## Instructions for the task
Render the following material again verbatim, leaving nothing out.

## Data provided
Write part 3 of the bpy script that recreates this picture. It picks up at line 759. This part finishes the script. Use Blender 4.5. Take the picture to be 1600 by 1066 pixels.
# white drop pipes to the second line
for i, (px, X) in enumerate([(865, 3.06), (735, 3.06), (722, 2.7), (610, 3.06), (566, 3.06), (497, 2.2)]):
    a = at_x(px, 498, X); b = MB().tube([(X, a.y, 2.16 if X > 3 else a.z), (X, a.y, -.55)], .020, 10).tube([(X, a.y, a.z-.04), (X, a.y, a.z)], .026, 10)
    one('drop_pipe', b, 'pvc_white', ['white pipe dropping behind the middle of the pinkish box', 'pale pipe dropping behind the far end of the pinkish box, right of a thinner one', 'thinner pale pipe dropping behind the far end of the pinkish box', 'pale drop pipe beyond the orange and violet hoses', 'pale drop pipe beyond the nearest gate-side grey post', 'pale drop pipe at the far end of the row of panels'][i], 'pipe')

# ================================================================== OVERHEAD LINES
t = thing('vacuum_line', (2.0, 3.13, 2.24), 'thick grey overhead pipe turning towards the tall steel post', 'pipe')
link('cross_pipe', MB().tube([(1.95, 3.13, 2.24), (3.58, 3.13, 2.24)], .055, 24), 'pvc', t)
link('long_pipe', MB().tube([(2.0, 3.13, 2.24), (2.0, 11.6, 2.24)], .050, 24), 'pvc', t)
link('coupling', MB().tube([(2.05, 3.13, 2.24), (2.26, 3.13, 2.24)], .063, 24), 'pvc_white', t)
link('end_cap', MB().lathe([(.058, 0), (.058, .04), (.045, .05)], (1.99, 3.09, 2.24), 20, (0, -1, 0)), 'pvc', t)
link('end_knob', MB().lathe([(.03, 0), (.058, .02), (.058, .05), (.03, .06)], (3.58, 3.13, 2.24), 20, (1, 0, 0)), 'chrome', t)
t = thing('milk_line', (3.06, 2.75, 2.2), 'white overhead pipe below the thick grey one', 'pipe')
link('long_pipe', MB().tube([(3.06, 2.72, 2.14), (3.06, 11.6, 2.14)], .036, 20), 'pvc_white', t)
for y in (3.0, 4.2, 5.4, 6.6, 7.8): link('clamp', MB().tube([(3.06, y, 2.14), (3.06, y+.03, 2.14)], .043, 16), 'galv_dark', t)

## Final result
Write part 3 of the bpy script that recreates this picture. It picks up at line 759. This part finishes the script. Use Blender 4.5. Take the picture to be 1600 by 1066 pixels.
# white drop pipes to the second line
for i, (px, X) in enumerate([(865, 3.06), (735, 3.06), (722, 2.7), (610, 3.06), (566, 3.06), (497, 2.2)]):
    a = at_x(px, 498, X); b = MB().tube([(X, a.y, 2.16 if X > 3 else a.z), (X, a.y, -.55)], .020, 10).tube([(X, a.y, a.z-.04), (X, a.y, a.z)], .026, 10)
    one('drop_pipe', b, 'pvc_white', ['white pipe dropping behind the middle of the pinkish box', 'pale pipe dropping behind the far end of the pinkish box, right of a thinner one', 'thinner pale pipe dropping behind the far end of the pinkish box', 'pale drop pipe beyond the orange and violet hoses', 'pale drop pipe beyond the nearest gate-side grey post', 'pale drop pipe at the far end of the row of panels'][i], 'pipe')

# ================================================================== OVERHEAD LINES
t = thing('vacuum_line', (2.0, 3.13, 2.24), 'thick grey overhead pipe turning towards the tall steel post', 'pipe')
link('cross_pipe', MB().tube([(1.95, 3.13, 2.24), (3.58, 3.13, 2.24)], .055, 24), 'pvc', t)
link('long_pipe', MB().tube([(2.0, 3.13, 2.24), (2.0, 11.6, 2.24)], .050, 24), 'pvc', t)
link('coupling', MB().tube([(2.05, 3.13, 2.24), (2.26, 3.13, 2.24)], .063, 24), 'pvc_white', t)
link('end_cap', MB().lathe([(.058, 0), (.058, .04), (.045, .05)], (1.99, 3.09, 2.24), 20, (0, -1, 0)), 'pvc', t)
link('end_knob', MB().lathe([(.03, 0), (.058, .02), (.058, .05), (.03, .06)], (3.58, 3.13, 2.24), 20, (1, 0, 0)), 'chrome', t)
t = thing('milk_line', (3.06, 2.75, 2.2), 'white overhead pipe below the thick grey one', 'pipe')
link('long_pipe', MB().tube([(3.06, 2.72, 2.14), (3.06, 11.6, 2.14)], .036, 20), 'pvc_white', t)
for y in (3.0, 4.2, 5.4, 6.6, 7.8): link('clamp', MB().tube([(3.06, y, 2.14), (3.06, y+.03, 2.14)], .043, 16), 'galv_dark', t)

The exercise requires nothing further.